A interlocução entre a prática e o ensino inicia-se a partir do educador, que, como verificamos, para orientar no campo da prática artística precisa, indiscutivelmente, atuar inclusive neste campo. A prática e o ensino alimentam um ao outro. A reflexão e a vivência sobre aquilo que resulta e o que não, as dificuldades de realização, atualizar-se tecnicamente e o desenvolvimento prático artístico, são experiências que nutrem a relação entre o ensino e o aprendizado e que, consequentemente, conduzem o educador a uma permanente reflexão sobre os movimentos e suas transformações no contexto no qual atua. Na medida que o profissional atuante vivencia a prática da cenografia, lhe é possível perceber e analisar os conflitos inerentes a esta prática. Esta experiência colabora para identificação de aspectos que podem auxiliar na formação de futuros profissionais, levando a si próprio e ao grupo de alunos a refletirem sobre a possibilidade de conferir outro tratamento a estes conflitos (COHEN, 2007, p.177).

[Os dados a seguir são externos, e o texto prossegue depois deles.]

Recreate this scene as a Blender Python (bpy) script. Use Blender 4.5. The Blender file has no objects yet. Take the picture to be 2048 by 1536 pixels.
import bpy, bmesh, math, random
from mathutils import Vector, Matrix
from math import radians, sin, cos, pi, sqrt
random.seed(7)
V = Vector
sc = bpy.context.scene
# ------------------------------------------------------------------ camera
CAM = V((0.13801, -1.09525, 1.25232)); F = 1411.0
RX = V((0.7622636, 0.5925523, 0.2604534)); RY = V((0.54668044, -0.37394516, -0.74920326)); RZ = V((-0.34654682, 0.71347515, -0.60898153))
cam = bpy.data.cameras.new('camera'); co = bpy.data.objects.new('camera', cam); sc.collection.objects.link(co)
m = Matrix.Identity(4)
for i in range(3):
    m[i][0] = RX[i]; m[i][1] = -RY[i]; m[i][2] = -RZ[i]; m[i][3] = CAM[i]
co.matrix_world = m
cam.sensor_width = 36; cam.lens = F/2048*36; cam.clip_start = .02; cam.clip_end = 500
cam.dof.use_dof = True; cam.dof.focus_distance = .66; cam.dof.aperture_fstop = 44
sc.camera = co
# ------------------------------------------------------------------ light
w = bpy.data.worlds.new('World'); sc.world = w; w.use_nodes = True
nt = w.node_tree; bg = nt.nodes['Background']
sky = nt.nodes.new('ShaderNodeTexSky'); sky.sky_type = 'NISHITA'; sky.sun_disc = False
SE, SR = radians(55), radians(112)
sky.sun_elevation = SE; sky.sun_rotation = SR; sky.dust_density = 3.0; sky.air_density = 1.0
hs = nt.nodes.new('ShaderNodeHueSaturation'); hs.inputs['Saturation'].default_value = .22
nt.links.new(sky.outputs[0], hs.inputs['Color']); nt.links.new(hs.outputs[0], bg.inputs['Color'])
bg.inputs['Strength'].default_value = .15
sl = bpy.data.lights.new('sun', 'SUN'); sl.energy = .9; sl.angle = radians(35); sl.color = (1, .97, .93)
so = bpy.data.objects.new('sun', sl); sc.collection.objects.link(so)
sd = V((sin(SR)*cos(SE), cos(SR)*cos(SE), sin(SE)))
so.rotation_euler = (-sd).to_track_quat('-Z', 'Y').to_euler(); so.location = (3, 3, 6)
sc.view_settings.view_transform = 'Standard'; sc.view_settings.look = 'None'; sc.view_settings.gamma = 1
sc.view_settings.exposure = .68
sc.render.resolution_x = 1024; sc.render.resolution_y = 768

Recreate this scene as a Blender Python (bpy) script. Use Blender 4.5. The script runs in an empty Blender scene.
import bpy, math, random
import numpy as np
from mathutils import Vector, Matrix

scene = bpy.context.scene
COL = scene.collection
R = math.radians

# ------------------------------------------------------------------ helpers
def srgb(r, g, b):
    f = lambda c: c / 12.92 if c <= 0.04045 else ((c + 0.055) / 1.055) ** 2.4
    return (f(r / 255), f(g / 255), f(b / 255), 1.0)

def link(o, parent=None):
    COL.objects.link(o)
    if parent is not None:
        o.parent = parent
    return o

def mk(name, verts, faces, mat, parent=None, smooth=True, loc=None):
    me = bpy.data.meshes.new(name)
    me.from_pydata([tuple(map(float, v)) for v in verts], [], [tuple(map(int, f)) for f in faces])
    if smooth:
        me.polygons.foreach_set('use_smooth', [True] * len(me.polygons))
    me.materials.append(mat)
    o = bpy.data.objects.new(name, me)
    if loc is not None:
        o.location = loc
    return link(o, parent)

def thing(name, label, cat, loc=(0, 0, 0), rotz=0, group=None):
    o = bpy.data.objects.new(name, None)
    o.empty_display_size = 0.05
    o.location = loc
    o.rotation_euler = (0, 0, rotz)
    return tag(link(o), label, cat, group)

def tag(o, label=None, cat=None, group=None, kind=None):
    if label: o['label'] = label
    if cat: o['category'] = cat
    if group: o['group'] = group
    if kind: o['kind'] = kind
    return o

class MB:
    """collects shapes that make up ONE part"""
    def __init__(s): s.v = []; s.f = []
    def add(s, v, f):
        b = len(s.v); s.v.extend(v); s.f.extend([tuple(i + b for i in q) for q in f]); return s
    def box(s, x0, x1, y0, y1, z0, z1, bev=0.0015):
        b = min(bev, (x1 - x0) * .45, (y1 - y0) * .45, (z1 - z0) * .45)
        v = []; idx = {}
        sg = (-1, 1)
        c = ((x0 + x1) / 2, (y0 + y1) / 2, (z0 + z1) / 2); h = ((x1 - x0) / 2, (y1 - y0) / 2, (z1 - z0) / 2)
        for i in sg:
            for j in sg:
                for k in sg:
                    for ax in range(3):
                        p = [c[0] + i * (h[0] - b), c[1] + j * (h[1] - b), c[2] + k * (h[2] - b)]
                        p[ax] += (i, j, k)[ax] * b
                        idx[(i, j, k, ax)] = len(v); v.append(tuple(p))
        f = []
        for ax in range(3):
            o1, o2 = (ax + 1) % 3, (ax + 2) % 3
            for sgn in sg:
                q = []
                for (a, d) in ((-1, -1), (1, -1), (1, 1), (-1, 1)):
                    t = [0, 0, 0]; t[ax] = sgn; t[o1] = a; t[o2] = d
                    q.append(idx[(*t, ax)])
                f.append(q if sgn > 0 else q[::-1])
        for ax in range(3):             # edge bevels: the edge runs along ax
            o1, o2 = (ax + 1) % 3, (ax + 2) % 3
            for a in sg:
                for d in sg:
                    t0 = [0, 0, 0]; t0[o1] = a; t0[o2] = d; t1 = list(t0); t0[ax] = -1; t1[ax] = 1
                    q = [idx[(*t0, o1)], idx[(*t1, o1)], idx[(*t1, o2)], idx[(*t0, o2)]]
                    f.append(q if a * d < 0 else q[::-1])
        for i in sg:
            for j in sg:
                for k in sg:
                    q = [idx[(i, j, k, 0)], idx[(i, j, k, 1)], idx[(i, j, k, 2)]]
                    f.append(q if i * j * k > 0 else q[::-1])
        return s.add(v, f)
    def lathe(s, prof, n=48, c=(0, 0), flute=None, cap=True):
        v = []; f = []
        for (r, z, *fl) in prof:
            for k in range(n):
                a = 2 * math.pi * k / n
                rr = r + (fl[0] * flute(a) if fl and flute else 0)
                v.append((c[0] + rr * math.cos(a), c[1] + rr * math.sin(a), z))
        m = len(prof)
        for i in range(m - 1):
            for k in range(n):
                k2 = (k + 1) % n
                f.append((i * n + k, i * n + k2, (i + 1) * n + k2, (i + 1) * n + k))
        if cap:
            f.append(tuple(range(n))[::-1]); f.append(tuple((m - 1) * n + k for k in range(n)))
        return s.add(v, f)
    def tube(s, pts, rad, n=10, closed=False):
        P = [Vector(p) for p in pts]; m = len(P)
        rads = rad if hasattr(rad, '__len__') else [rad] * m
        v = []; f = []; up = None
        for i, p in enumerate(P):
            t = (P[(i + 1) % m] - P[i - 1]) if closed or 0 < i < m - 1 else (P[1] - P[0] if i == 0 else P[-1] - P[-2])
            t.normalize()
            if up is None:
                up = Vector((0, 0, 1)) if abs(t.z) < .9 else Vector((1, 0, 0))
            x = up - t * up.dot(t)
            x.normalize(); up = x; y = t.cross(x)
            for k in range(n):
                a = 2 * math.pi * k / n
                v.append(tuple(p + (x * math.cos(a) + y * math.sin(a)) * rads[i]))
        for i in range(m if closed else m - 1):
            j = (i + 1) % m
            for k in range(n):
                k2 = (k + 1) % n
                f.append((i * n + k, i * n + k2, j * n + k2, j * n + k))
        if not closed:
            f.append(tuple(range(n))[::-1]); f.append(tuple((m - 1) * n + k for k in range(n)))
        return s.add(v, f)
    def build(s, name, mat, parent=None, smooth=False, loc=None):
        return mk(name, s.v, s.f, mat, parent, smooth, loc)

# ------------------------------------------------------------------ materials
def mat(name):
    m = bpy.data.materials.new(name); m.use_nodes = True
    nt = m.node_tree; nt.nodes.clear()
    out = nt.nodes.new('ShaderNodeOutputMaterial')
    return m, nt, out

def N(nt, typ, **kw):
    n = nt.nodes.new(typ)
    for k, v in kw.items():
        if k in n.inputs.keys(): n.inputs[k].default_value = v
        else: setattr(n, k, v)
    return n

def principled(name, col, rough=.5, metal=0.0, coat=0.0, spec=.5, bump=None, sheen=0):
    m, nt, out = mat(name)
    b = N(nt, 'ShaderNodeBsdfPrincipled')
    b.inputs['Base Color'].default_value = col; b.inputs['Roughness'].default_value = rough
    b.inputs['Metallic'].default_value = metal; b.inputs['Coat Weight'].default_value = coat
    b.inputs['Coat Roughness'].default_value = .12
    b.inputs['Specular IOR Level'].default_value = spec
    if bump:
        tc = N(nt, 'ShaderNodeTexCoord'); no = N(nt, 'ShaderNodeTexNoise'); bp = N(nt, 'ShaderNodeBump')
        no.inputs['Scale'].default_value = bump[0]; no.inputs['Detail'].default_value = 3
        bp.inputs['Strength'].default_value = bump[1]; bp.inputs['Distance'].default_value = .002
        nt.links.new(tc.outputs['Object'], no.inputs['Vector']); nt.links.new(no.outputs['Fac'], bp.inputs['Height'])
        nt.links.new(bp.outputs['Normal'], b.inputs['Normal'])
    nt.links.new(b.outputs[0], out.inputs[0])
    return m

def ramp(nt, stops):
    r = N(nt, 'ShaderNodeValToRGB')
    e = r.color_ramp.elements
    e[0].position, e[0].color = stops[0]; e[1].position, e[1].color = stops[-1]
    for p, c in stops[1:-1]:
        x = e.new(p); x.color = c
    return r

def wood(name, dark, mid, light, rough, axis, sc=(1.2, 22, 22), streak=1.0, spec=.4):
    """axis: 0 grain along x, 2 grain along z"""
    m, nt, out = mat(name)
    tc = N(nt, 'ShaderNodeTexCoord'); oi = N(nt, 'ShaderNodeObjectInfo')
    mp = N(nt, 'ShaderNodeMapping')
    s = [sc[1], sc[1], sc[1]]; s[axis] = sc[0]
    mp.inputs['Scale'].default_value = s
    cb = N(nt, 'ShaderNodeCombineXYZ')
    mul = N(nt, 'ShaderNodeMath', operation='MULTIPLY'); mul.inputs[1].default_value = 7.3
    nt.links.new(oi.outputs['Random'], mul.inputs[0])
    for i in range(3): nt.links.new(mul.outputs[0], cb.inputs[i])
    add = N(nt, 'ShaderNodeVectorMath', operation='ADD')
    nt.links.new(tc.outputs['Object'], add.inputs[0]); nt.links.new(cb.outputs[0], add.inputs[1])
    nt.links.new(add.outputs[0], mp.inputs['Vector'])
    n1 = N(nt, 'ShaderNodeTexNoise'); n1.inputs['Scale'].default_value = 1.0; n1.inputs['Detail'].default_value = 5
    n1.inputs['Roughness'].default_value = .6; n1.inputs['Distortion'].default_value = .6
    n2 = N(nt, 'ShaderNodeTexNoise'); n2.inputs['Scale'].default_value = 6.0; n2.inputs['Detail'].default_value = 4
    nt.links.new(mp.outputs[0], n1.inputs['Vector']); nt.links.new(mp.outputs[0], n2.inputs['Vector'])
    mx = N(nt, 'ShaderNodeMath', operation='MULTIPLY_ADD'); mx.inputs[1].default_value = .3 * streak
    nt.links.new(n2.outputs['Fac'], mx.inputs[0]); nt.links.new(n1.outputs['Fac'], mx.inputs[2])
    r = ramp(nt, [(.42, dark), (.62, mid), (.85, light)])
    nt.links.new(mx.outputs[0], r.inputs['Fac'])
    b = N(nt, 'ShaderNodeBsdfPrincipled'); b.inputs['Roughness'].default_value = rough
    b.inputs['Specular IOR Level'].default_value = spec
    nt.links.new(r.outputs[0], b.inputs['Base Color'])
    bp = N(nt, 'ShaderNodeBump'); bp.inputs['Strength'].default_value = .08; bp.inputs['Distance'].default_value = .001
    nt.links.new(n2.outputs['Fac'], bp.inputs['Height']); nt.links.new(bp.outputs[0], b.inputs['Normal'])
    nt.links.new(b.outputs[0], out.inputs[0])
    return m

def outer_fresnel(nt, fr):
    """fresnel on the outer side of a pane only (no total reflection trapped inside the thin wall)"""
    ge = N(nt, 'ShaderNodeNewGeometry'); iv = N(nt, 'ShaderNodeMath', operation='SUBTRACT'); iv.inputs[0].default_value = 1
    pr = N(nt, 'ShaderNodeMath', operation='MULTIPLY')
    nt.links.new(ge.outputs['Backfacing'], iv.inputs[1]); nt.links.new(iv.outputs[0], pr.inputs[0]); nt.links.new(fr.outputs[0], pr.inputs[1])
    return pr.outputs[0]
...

De tal modo, ao nosso ver, o professor necessita ter experiências práticas durante a sua formação que possam colaborar com este processo de entendimento de uma linguagem artística cênica, com intuito de promover a apropriação dessas para futuros processos pedagógicos. É crucial que se estabeleça uma forma de aprendizagem teórico-prática, garantindo reflexões sobre cada escolha e decisão tomadas durante o processo.

A Iluminação pode ser considerada um desafio para o trabalho do docente, contudo, o que promovemos aqui é refletir para que deixe de ser encarada como desafio e torne-se possibilidade real. Para nós, neste momento, não é de extrema importância formalizar ou estruturar um modo de ensinar a Iluminação na sala de aula ou em qualquer outro contexto. A linguagem em questão pode ser trabalhada de forma teórica, prática, no jogo teatral ou até mesmo de maneira isolada, especializada. O importante, neste momento, é garantir que seja praticada e os estudantes/iluminadores tenham acesso a ela e sejam estimulados a observá-la e experimentá-la.

Pensar sobre a formação de iluminadores é um caminho a ser construído e ainda desbravado na realidade da formação de artistas no país, assim como na formação dos professores de Teatro. É um processo ainda lento e que se desenvolve em condições distantes de uma realidade ideal, mas com um grande potencial de promover a formação de sensibilidades, bem como o aprendizado sobre a Encenação Teatral como um todo.